Of course there are other issues, both in the water cycle and the economy. There are lakes and ground water reserves, call these banks and individual savings, but the principle remains the same and it is simple.

The problem is exacerbated by the fact that those who make the decisions are counted among the wealthy and the wealthy see recession as something to fear because it might reduce their pot of wealth, despite that they possess far more than they can ever spend. Call it greed and avarice if you like but insults don’t help. This isn’t said to insult and nor should that wealth, when fairly earned, be begrudged.

The money sits in the ocean leading to a reduced rainfall of pennies leading to reduced flow in the economic river and in response to this reduced flow, the ocean holds on to even more of its money. It is fear of loosing what they have more than greed.

And then governments, under the advice of economists, who are by their position, among the wealthy themselves, apply cuts. But these cuts are in jobs and help to the poorest, never to the rich who hoard more fearing the poverty they see growing all around.

The poor, having less, spend less. The local shop sells less, so orders less from their supplier. The supplier, seeing trade fall off, reduces production and lays off employees who then have less and so the cycle continues. In response and in the hope of boosting the economy, the government is encourage give money to those it calls the wealth creators. All very fine except for one serious mistake. This mistake is in identifying who are the true wealth creators.

Those who are rich, who started as a small business and drove it to become the multi-national conglomerate it now is were certainly wealth creators in their time. But they have wealth now, and they have a multi-national business to run which takes all their time and effort.

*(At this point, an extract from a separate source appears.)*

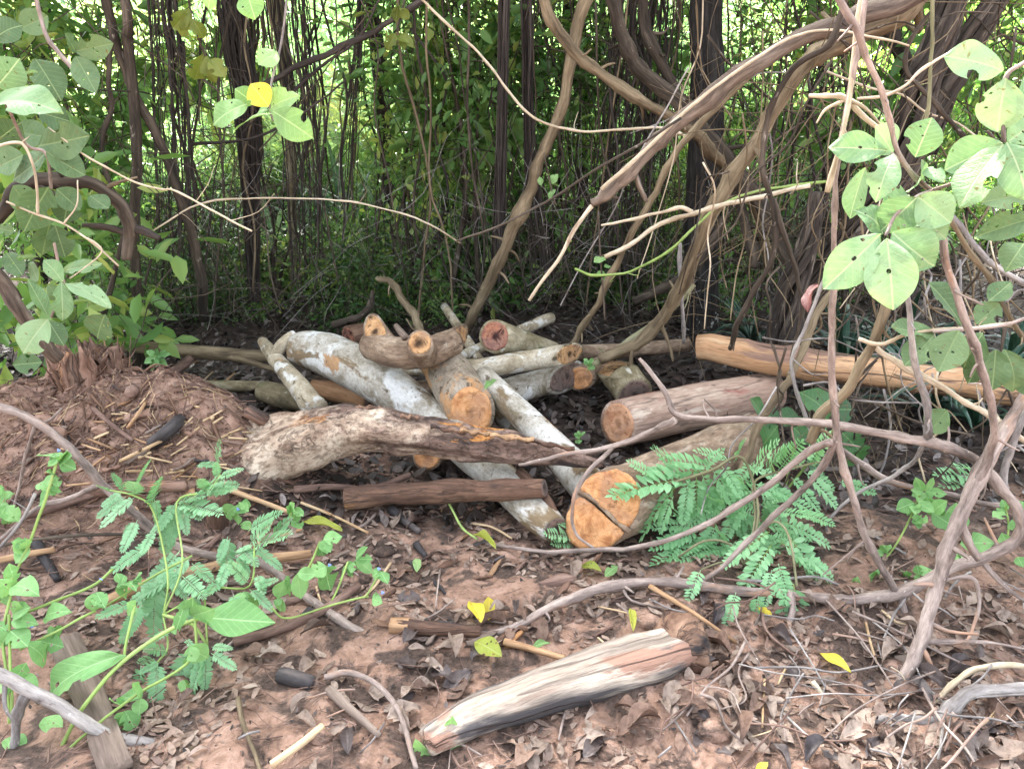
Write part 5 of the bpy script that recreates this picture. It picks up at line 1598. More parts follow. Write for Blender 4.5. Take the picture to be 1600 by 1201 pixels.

The true wealth creator of today is the small business, the one-man band that might well grow to become some multi-national conglomerate, but these are being starved of cash and investment because those raised with wealth only see being wealthy as evidence of being a wealth creator.

Give a million pounds, dollars, Euro’s whatever, to a millionaire and it will be pocket change. What will they buy? They have everything? What business will they start? They already have one to run?

Give 1 pound, dollar, Euro or whatever to a poor person and they will be in the shop that week to buy whatever it is they need. That shopkeeper will increase his sales and therefore order more from their supplier and so the money flows and it will flow, back to the sea from where it came and back into the rich man’s coffers, but now worth more because there is profit in trade, in money when it flows, but there is none when it stagnates and sits in the ocean doing nothing.

The solution to the economic drought is simple. The problem is fear, but what those that have everything fail to see is that fear of loosing will bring about the very loss they fear. Those that have nothing have nothing to loose and when there is a drought, it only takes a single spark to start a wildfire that will bring all too ruin.

It is not complicated and there are theories that support what is said here and also proof. The American Depression was only brought to an end when money once again started to flow. An economy flows from the headwaters to the sea, not from the rich to the poor. The problem of debt cannot be solved by damning the flow even more, but by doing the reverse. The banks of a flowing river sprout green and lush and in time, this growth will cure that problem.

The solution to any problem is always simply. It is only made complicated by those who, for whatever reason, are unwilling to accept what is often an unpalatable truth.